Plano, Texas-based Dr. Pepper Snapple Group this month signed a lease with RNM Properties for 46,000 square feet of the 185,000-square-foot former Tellabs distribution facility to consolidate North Bay operations. Steven Leonard, Trevor Buck and Brian Foster of Cassidy Turley BT Commercial brokered the deal.

Relocation of companies from Marin County to Sonoma County doesn't happen often. GT Bag Co., a 31-year-old wholesaler of commercial- and industrial-grade Ziploc, Glad and Hefty plastic bags, is moving from 79 Mitchell Blvd. in San Rafael to twice as much space in a five-year lease of 15,120 square feet at 755 Southpoint Blvd. in Petaluma in April, according to Mr. Foster.

Mr. Leonard and he represented GT owners Mickey Frederick and his son Jordan Frederick. Cassidy Turley BT Commercial agents Mr. Buck, Tony Lucchesi and Niels von Doepp represented the building owner.

"The company's business has been steady and increasing year over year," Mr. Foster said, noting GT had been wanting to buy or lease a larger facility in Marin for more than a year. "Due to Marin's market restrictions on clear height, truck access and dock doors, GT was looking to go north or east."

Then GT looked to Petaluma and found a half-dozen less-expensive options with the right amount of warehouse space and warehouse clear height.

2009 was the most active period for Marin's light-industrial real estate market compared with the previous three years because some consolidations and closures of companies opened up spaces of 5,000 square feet or less to suit the common Marin tenant, according to Mr. Foster.

"We did not expect to see that type of volume, but we finally have space to do deals," he said.

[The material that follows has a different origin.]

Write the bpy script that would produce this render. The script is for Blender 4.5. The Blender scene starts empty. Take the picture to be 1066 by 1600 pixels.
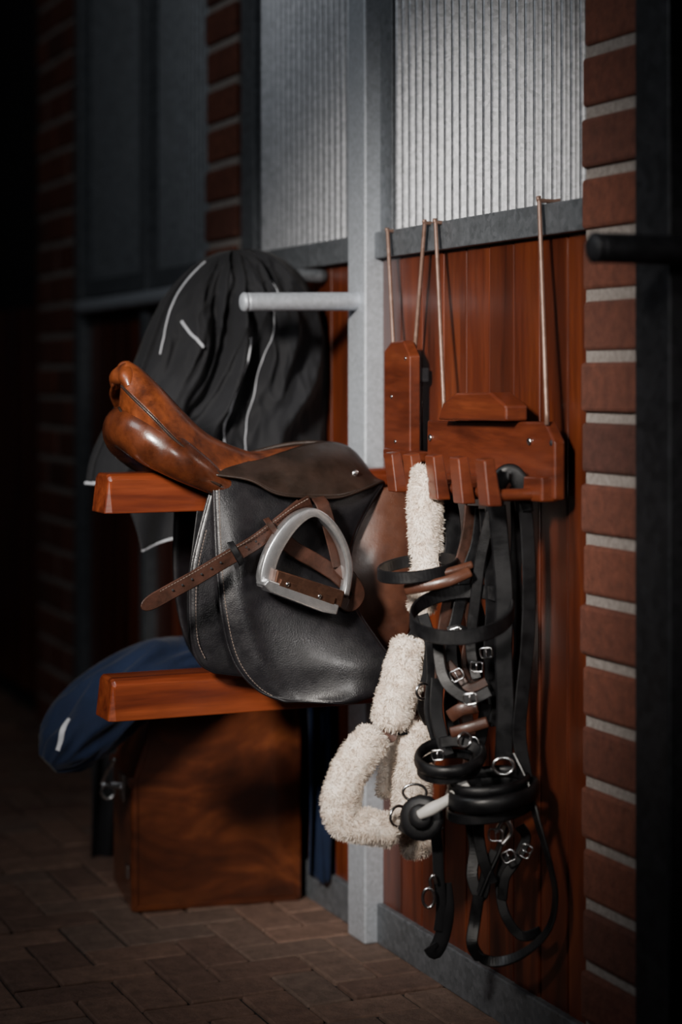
import bpy, bmesh, math, random
from mathutils import Vector, Matrix, noise
random.seed(7)
# ---------------------------------------------------------------- survey frame
H=1.2; F=3000.0; CX=533.0; HZ=590.0
P0=Vector((.051,4.16,0)); UR=Vector((.3963,-.9181,0)); N=Vector((-.9181,-.3963,0)); UP=Vector((0,0,1))
def W(a,o,z): return P0+UR*a+N*o+UP*z            # wall frame: a along wall, o out of wall, z up
def V(x,y,Y): return Vector(((x-CX)/F*Y, Y, H+(HZ-y)/F*Y))
def S(x,y,a):
    k=(x-CX)/F
    o=(k*(P0.y+UR.y*a)-(P0.x+UR.x*a))/(N.x-k*N.y)
    p=P0+UR*a+N*o
    p.z=H+(HZ-y)/F*p.y
    return p
def WP(x,y,o):
    k=(x-CX)/F
    a=(k*(P0.y+N.y*o)-(P0.x+N.x*o))/(UR.x-k*UR.y)
    p=P0+UR*a+N*o
    p.z=H+(HZ-y)/F*p.y
    return p
def inv_a(x,o): 
    p=WP(x,HZ,o); return (p-P0).dot(UR)
# ---------------------------------------------------------------- materials
def newmat(name):
    m=bpy.data.materials.new(name); m.use_nodes=True
    nt=m.node_tree; b=nt.nodes['Principled BSDF']; return m,nt,b
def coords(nt,scale=(1,1,1)):
    tc=nt.nodes.new('ShaderNodeTexCoord')
    mp=nt.nodes.new('ShaderNodeMapping'); mp.inputs['Rotation'].default_value=(0,0,math.radians(-23.35))
    nt.links.new(tc.outputs['Object'],mp.inputs['Vector'])
    m2=nt.nodes.new('ShaderNodeMapping'); m2.inputs['Scale'].default_value=scale
    nt.links.new(mp.outputs[0],m2.inputs['Vector'])
    return m2.outputs[0]
def ramp(nt,fac,stops):
    r=nt.nodes.new('ShaderNodeValToRGB'); e=r.color_ramp.elements
    e[0].position=stops[0][0]; e[0].color=(*stops[0][1],1)
    e[1].position=stops[-1][0]; e[1].color=(*stops[-1][1],1)
    for p,c in stops[1:-1]:
        x=e.new(p); x.color=(*c,1)
    nt.links.new(fac,r.inputs[0]); return r.outputs[0]
def noise_n(nt,vec,scale,detail=4,rough=.55,dist=0):
    n=nt.nodes.new('ShaderNodeTexNoise'); n.inputs['Scale'].default_value=scale
    n.inputs['Detail'].default_value=detail; n.inputs['Roughness'].default_value=rough
    n.inputs['Distortion'].default_value=dist
    nt.links.new(vec,n.inputs['Vector']); return n.outputs[0]
def bump(nt,b,h,strength,dist=.002,prev=None):
    bp=nt.nodes.new('ShaderNodeBump'); bp.inputs['Strength'].default_value=strength; bp.inputs['Distance'].default_value=dist
    nt.links.new(h,bp.inputs['Height'])
    if prev: nt.links.new(prev,bp.inputs['Normal'])
    nt.links.new(bp.outputs[0],b.inputs['Normal']); return bp.outputs[0]
def mix(nt,fac,a,b,mode='MIX'):
    m=nt.nodes.new('ShaderNodeMix'); m.data_type='RGBA'; m.blend_type=mode
    if isinstance(fac,float): m.inputs[0].default_value=fac
    else: nt.links.new(fac,m.inputs[0])
    for s,i in ((a,6),(b,7)):
        if isinstance(s,tuple): m.inputs[i].default_value=(*s,1)
        else: nt.links.new(s,m.inputs[i])
    return m.outputs[2]
def wood(name,dark,mid,light,scale,rough=.35,coat=.25,island=.0,dist=.6,spec=.5):
    m,nt,b=newmat(name); v=coords(nt,scale)
    n=noise_n(nt,v,1.0,6,.6,dist)
    c=ramp(nt,n,[(.3,dark),(.5,mid),(.72,light)])
    n2=noise_n(nt,v,5.0,3,.5,0)
    c=mix(nt,.35,c,ramp(nt,n2,[(.36,(.35,.35,.35)),(.64,(1,1,1))]),'MULTIPLY')
    if island>0:
        g=nt.nodes.new('ShaderNodeNewGeometry')
        r=ramp(nt,g.outputs['Random Per Island'],[(0,(1-island,)*3),(1,(1,1,1))])
        c=mix(nt,1.0,c,r,'MULTIPLY')
    nt.links.new(c,b.inputs['Base Color'])
    b.inputs['Roughness'].default_value=rough; b.inputs['Coat Weight'].default_value=coat; b.inputs['Coat Roughness'].default_value=.2
    b.inputs['Specular IOR Level'].default_value=spec
    bump(nt,b,n2,.15,.001); return m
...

The recent re-designation of office-flex properties in Petaluma to industrial use in the city's new General Plan turned out to help the marketing of the shuttered Creative Leisure headquarters offices at 951 Transport Way in Petaluma.

Steve and Judy Mahrt, owners of Petaluma Farms, producer of Judy's Family Farms organic eggs, purchased the 15,616-square-foot building from the T.E. Feeney Family Trust for $1.17 million, or $75 a square foot, according to First American Title Co. American AgCredit financed the loan.

The plan for the freeway-frontage building includes conversion to warehousing for egg distribution, with potential for a small retail presence, according to Mr. Foster, who represented the Feeney family with Mr. Leonard. Jeff Traynor of Cornish & Carey Commercial represented the Mahrts.

The building works for conversion because it already has 4,000 square feet of warehouse space, tall ceilings and rollup doors for truck access, Mr. Foster said. Conversion of currently empty Petaluma office buildings to industrial space could be problematic if it costs about $40 a square foot and such buildings are selling for about $50 a square foot, he added.